Evolution of Circuitry Technologies

This is an early module developed by CDC prior to the advent of the 6000 series. It was used in some of the earlier machines such as the 1604 and 3000 series.

To the right in this picture are the pins used to plug it into the backplane. This board contains two transistors (the small aluminum-colored cans a little way in from the left edge) and essentially implememts a single flip-flop that can register and hold one bit.

The large black cylinder in the middle of the left edge is not an electronic component - it is merely a spacer to keep separation between multiple boards when they are all plugged into the backplane side-by-side.

The two holes on the left edge with silver-colored grommets are points to which test-probes can be attached.

Here we see a much greater packing density where two circuit-boards are mounted in one pluggable module, with their component surfaces facing inward toward each other. The pins used to plug it into the backplane are on the left, and contacts for test probes are mounted on the right.
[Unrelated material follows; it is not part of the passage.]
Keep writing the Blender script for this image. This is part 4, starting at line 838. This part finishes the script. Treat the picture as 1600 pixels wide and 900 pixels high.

This is the same module viewed end-on. Here we see a bunch of transistors mounted on each board, with some components such as resistors and diodes mounted in between, with one end connected to each board. This configuration gave rise to the name "cord-wood packaging". This type of dense packaging however gave rise to cooling problems in that it was too restrictive to support sufficient cooling by the traditional method of forced cold air flow over the components. Instead, cooling was achieved by cold bar conduction: the cordwood modules were inserted and screwed in place in compartments and the two large flat surfaces were in contact with aluminum sheets which conducted the heat to the horizontal members of the frame, which in turn contained circulating Freon. (Thanks to Peter Capek for pointing out a clarification here)

This is a later module where we see the transition from discrete technology (using individual components such as transistors, resistors, diodes, etc.) to the use of integrated circuits in chips. The chips are again mounted on two inward-facing boards to make a module. This transition only occurred once integrated chip circuitry was available that could match the speed of the earlier discrete circuitry.

However, this density came at an even greater cost in heat dissipation problems. You can see a silver-colored plate (resembling four fence-posts in a gate) mounted on the outer surface of each board by means of four clips. This was to draw heat from the chips and provide a more efficient conductive path to the cooling elements.

The holes on the right are the test-probe connections.

This is the same module, showing how the chips are mounted inside. Note how each "fence post" on the outer cooling plate aligns with the bellies of a row of chips in an attempt to suck out the heat and conduct it to the cooling elements.

Also of note is that this module no longer relies on its connector pins to hold it into the chassis. There are two screws on the end-plate which are used to firmly bolt it into place - partly to protect against any vibration that might compromise electrical integrity, and partly to assure good mechanical contact for heat dissipation purposes.